The lines below are to be quoted exactly, from the first through the one that contains "return thick /".

> Dataset excerpt
======

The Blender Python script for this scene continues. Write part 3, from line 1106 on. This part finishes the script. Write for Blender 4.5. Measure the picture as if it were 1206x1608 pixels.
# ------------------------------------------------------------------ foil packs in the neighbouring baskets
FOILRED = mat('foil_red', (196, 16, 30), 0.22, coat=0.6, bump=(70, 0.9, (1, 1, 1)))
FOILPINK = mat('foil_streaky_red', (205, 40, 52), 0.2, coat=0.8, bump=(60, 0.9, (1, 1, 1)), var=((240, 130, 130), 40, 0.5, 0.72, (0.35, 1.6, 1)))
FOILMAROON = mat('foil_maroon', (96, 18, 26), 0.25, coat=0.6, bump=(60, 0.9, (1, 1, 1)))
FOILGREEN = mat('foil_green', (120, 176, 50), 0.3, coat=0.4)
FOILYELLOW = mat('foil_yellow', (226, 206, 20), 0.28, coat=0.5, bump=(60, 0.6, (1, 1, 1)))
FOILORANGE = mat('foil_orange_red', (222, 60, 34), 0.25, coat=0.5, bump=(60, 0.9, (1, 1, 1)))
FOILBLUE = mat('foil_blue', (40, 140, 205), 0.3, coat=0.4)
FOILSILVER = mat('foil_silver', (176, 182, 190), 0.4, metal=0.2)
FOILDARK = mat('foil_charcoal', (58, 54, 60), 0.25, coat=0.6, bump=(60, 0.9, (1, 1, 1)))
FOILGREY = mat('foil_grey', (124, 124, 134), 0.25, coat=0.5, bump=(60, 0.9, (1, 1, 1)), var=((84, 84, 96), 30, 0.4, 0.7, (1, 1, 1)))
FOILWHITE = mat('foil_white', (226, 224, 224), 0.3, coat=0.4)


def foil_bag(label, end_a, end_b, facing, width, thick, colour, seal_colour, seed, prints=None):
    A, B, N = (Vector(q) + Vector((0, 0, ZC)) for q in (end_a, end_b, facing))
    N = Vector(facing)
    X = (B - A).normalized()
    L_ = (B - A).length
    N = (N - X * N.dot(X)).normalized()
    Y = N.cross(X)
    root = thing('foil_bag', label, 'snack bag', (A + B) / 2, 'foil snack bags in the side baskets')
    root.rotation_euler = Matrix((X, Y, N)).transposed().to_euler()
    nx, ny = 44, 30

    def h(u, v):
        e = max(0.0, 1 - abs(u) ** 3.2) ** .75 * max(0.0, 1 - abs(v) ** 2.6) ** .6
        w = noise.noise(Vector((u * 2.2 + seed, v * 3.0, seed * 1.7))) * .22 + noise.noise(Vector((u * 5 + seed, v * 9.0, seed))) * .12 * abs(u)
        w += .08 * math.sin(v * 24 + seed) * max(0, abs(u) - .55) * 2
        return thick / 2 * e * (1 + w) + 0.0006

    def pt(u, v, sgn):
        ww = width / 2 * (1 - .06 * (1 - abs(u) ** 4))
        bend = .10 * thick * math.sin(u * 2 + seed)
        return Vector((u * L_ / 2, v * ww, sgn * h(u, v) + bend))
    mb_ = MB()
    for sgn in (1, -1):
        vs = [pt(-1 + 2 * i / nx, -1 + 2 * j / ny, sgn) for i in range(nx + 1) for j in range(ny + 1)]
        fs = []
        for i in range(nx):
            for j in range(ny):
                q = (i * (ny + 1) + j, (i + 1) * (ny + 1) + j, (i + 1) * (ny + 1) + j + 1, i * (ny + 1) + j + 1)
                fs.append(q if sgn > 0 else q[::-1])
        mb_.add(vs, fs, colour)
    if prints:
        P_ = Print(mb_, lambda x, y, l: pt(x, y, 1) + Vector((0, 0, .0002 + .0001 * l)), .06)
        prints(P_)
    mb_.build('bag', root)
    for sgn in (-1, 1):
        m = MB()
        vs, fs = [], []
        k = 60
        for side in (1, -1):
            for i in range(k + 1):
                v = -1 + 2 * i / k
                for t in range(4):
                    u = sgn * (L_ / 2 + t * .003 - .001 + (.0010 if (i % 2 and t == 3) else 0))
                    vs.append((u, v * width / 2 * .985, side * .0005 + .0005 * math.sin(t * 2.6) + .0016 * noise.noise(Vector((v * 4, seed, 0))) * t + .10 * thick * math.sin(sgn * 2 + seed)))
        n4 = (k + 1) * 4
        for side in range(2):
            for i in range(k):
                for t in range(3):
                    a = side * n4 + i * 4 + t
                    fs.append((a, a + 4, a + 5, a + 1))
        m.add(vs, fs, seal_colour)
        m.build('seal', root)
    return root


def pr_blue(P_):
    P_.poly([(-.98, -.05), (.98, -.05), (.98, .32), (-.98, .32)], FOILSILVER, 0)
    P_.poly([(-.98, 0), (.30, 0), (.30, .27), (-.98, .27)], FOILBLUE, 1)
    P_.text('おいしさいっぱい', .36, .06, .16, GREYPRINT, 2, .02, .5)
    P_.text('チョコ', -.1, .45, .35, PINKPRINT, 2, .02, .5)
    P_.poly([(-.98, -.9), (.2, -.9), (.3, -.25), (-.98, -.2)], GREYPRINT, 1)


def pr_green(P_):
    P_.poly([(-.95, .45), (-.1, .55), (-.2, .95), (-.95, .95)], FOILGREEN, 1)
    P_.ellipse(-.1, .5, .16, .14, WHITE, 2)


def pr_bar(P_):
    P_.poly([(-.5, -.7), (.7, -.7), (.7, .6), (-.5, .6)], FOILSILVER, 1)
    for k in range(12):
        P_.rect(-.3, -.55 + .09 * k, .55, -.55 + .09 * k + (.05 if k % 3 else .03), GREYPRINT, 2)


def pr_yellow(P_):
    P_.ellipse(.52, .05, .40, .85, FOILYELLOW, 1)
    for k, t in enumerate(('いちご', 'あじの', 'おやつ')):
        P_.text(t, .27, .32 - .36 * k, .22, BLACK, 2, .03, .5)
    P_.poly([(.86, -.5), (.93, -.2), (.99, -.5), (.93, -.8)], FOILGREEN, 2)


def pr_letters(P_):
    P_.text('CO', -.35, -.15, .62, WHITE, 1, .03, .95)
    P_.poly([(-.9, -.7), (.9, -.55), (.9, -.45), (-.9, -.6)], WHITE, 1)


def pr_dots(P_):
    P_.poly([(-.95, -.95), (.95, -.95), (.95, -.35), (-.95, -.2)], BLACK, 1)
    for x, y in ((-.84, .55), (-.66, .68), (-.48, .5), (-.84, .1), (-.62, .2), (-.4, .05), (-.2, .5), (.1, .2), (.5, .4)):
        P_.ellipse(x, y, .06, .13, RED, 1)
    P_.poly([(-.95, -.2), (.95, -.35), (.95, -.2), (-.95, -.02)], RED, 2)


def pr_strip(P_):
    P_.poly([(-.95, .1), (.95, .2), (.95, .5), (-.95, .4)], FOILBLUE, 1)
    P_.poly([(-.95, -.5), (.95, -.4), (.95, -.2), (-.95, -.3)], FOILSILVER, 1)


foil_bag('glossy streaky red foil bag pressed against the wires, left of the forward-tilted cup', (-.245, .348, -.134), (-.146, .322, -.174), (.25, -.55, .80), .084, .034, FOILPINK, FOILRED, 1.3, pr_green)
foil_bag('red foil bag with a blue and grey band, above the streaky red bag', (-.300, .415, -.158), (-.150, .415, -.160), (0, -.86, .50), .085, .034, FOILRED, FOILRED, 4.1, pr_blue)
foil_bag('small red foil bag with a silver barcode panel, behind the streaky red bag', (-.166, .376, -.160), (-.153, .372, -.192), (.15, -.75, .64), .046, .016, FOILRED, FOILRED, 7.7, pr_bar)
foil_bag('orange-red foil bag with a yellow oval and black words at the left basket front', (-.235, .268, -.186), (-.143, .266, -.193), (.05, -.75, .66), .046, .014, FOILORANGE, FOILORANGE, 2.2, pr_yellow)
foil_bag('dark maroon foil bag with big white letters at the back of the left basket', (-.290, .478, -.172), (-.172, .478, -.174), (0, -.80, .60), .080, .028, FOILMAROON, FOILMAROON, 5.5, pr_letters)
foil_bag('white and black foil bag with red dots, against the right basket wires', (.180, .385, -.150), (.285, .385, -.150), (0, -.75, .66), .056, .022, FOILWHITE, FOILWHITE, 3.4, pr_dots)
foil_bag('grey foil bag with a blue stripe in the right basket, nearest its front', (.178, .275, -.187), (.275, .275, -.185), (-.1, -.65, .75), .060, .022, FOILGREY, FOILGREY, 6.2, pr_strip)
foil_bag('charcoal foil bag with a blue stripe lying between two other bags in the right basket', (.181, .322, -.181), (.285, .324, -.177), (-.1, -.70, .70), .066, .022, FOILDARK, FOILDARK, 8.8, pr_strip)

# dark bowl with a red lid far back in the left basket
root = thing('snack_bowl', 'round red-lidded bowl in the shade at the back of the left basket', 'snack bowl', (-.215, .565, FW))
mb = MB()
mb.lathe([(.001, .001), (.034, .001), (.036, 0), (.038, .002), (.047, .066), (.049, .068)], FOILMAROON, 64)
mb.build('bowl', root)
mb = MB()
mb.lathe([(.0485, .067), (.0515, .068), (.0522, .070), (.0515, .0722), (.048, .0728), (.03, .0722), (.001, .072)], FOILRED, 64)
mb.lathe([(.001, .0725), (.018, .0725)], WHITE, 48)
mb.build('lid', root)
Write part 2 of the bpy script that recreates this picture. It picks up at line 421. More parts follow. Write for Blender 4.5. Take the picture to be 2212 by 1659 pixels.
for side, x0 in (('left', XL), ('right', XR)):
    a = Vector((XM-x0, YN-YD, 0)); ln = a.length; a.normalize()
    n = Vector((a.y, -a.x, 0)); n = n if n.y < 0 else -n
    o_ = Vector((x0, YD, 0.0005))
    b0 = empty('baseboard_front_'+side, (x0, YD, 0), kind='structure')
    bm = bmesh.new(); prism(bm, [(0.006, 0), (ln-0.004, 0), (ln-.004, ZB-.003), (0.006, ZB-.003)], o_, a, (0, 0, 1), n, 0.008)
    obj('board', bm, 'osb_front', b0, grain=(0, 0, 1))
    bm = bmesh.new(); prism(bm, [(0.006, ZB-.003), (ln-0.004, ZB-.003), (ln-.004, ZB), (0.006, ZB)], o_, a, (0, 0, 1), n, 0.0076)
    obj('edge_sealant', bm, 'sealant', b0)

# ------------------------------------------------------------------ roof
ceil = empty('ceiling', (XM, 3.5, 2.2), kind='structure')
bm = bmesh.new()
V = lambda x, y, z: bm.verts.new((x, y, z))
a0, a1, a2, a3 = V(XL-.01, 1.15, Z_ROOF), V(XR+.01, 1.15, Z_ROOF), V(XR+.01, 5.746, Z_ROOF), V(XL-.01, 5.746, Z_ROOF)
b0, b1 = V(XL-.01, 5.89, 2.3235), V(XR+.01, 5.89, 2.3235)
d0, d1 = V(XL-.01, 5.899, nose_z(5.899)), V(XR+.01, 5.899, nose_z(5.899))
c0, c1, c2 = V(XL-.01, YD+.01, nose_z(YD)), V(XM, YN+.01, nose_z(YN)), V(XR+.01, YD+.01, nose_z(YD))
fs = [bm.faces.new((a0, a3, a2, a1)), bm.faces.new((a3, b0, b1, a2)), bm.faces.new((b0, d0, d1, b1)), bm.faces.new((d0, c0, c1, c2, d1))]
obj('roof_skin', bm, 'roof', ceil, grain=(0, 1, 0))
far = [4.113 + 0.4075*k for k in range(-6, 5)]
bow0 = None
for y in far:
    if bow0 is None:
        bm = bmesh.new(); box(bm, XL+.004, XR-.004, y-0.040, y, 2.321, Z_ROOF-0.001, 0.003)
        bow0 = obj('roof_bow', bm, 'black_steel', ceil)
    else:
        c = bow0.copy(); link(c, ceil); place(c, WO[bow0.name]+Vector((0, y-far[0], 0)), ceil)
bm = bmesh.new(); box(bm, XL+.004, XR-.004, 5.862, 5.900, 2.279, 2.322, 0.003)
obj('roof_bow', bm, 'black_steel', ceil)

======

> FINAL ANSWER
The Blender Python script for this scene continues. Write part 3, from line 1106 on. This part finishes the script. Write for Blender 4.5. Measure the picture as if it were 1206x1608 pixels.
# ------------------------------------------------------------------ foil packs in the neighbouring baskets
FOILRED = mat('foil_red', (196, 16, 30), 0.22, coat=0.6, bump=(70, 0.9, (1, 1, 1)))
FOILPINK = mat('foil_streaky_red', (205, 40, 52), 0.2, coat=0.8, bump=(60, 0.9, (1, 1, 1)), var=((240, 130, 130), 40, 0.5, 0.72, (0.35, 1.6, 1)))
FOILMAROON = mat('foil_maroon', (96, 18, 26), 0.25, coat=0.6, bump=(60, 0.9, (1, 1, 1)))
FOILGREEN = mat('foil_green', (120, 176, 50), 0.3, coat=0.4)
FOILYELLOW = mat('foil_yellow', (226, 206, 20), 0.28, coat=0.5, bump=(60, 0.6, (1, 1, 1)))
FOILORANGE = mat('foil_orange_red', (222, 60, 34), 0.25, coat=0.5, bump=(60, 0.9, (1, 1, 1)))
FOILBLUE = mat('foil_blue', (40, 140, 205), 0.3, coat=0.4)
FOILSILVER = mat('foil_silver', (176, 182, 190), 0.4, metal=0.2)
FOILDARK = mat('foil_charcoal', (58, 54, 60), 0.25, coat=0.6, bump=(60, 0.9, (1, 1, 1)))
FOILGREY = mat('foil_grey', (124, 124, 134), 0.25, coat=0.5, bump=(60, 0.9, (1, 1, 1)), var=((84, 84, 96), 30, 0.4, 0.7, (1, 1, 1)))
FOILWHITE = mat('foil_white', (226, 224, 224), 0.3, coat=0.4)


def foil_bag(label, end_a, end_b, facing, width, thick, colour, seal_colour, seed, prints=None):
    A, B, N = (Vector(q) + Vector((0, 0, ZC)) for q in (end_a, end_b, facing))
    N = Vector(facing)
    X = (B - A).normalized()
    L_ = (B - A).length
    N = (N - X * N.dot(X)).normalized()
    Y = N.cross(X)
    root = thing('foil_bag', label, 'snack bag', (A + B) / 2, 'foil snack bags in the side baskets')
    root.rotation_euler = Matrix((X, Y, N)).transposed().to_euler()
    nx, ny = 44, 30

    def h(u, v):
        e = max(0.0, 1 - abs(u) ** 3.2) ** .75 * max(0.0, 1 - abs(v) ** 2.6) ** .6
        w = noise.noise(Vector((u * 2.2 + seed, v * 3.0, seed * 1.7))) * .22 + noise.noise(Vector((u * 5 + seed, v * 9.0, seed))) * .12 * abs(u)
        w += .08 * math.sin(v * 24 + seed) * max(0, abs(u) - .55) * 2
        return thick / 2 * e * (1 + w) + 0.0006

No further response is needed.